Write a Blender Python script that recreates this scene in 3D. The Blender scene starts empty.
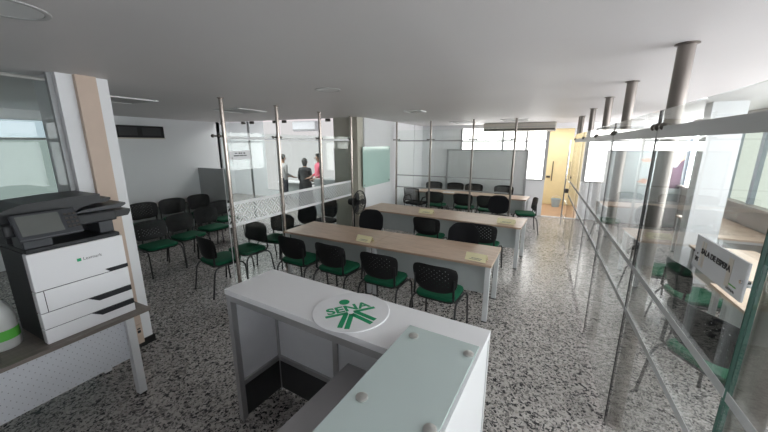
import bpy, bmesh, math, random
from mathutils import Vector, Matrix
random.seed(7)
PI = math.pi
R = math.radians
sc = bpy.context.scene
COL = sc.collection
H = 2.672

# ------------------------------------------------------------------ materials
class NB:
    """small helper that wires shader nodes"""
    def __init__(s, name):
        s.m = bpy.data.materials.new(name); s.m.use_nodes = True
        s.t = s.m.node_tree; s.t.nodes.clear()
        s.out = s.t.nodes.new('ShaderNodeOutputMaterial')
    def n(s, typ, **kw):
        nd = s.t.nodes.new(typ)
        for k, v in kw.items(): setattr(nd, k, v)
        return nd
    def put(s, sock, v):
        if isinstance(v, bpy.types.NodeSocket): s.t.links.new(v, sock)
        elif isinstance(v, (tuple, list)): sock.default_value = tuple(v) + ((1,) if len(v) == 3 and len(sock.default_value) == 4 else ())
        else: sock.default_value = v
    def math(s, op, a, b=0.0, c=None):
        nd = s.n('ShaderNodeMath', operation=op); s.put(nd.inputs[0], a); s.put(nd.inputs[1], b)
        if c is not None: s.put(nd.inputs[2], c)
        return nd.outputs[0]
    def mixc(s, f, a, b):
        nd = s.n('ShaderNodeMix', data_type='RGBA'); s.put(nd.inputs[0], f); s.put(nd.inputs[6], a); s.put(nd.inputs[7], b)
        return nd.outputs[2]
    def ramp(s, f, stops, mode='LINEAR'):
        nd = s.n('ShaderNodeValToRGB'); cr = nd.color_ramp; cr.interpolation = mode
        while len(cr.elements) < len(stops): cr.elements.new(0.5)
        for e, (p, c) in zip(cr.elements, stops): e.position = p; e.color = (*c, 1) if len(c) == 3 else c
        s.put(nd.inputs[0], f); return nd.outputs[0]
    def coord(s, k='Object', scale=(1, 1, 1), rot=(0, 0, 0)):
        tc = s.n('ShaderNodeTexCoord'); mp = s.n('ShaderNodeMapping'); mp.inputs['Scale'].default_value = scale; mp.inputs['Rotation'].default_value = rot
        s.t.links.new(tc.outputs[k], mp.inputs[0]); return mp.outputs[0]
    def xyz(s, v):
        nd = s.n('ShaderNodeSeparateXYZ'); s.put(nd.inputs[0], v); return nd.outputs
    def noise(s, v, scale, detail=3, rough=.5):
        nd = s.n('ShaderNodeTexNoise'); s.put(nd.inputs['Vector'], v); nd.inputs['Scale'].default_value = scale; nd.inputs['Detail'].default_value = detail; nd.inputs['Roughness'].default_value = rough
        return nd.outputs['Fac']
    def voro(s, v, scale, out='Color', feature='F1'):
        nd = s.n('ShaderNodeTexVoronoi', feature=feature); s.put(nd.inputs['Vector'], v); nd.inputs['Scale'].default_value = scale
        return nd.outputs[out]
    def bsdf(s, col, rough=.5, metal=0., spec=.5, bump=None, bs=.1, emis=None, es=0.):
        p = s.n('ShaderNodeBsdfPrincipled'); s.put(p.inputs['Base Color'], col); s.put(p.inputs['Roughness'], rough); s.put(p.inputs['Metallic'], metal)
        s.put(p.inputs['Specular IOR Level'], spec)
        if bump is not None:
            b = s.n('ShaderNodeBump'); b.inputs['Strength'].default_value = bs; b.inputs['Distance'].default_value = .01; s.put(b.inputs['Height'], bump); s.t.links.new(b.outputs[0], p.inputs['Normal'])
        if emis is not None: s.put(p.inputs['Emission Color'], emis); s.put(p.inputs['Emission Strength'], es)
        return p.outputs[0]
    def mixs(s, f, a, b):
        nd = s.n('ShaderNodeMixShader'); s.put(nd.inputs[0], f); s.t.links.new(a, nd.inputs[1]); s.t.links.new(b, nd.inputs[2]); return nd.outputs[0]
    def transp(s, col=(1, 1, 1)):
        nd = s.n('ShaderNodeBsdfTransparent'); s.put(nd.inputs[0], col); return nd.outputs[0]
    def done(s, sh): s.t.links.new(sh, s.out.inputs[0]); return s.m

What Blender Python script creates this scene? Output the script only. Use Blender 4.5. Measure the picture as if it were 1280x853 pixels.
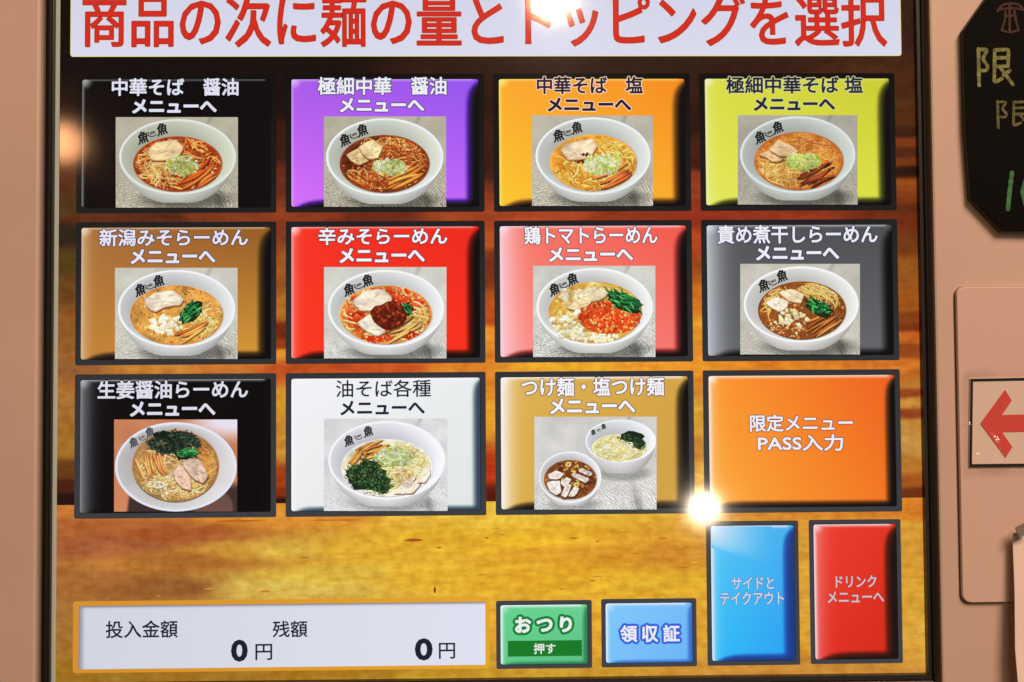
▬▬▬▬▬▬▬▬▬▬
Identify every line above with the string "scene" in it. Copy those lines.

*FULL SOLUTION*.
Write a Blender Python script that recreates this scene in 3D. The Blender scene starts empty.
sc = bpy.context.scene
What Blender Python script creates this scene? Output the script only. Use Blender 4.5. Measure the picture as if it were 1280x853 pixels.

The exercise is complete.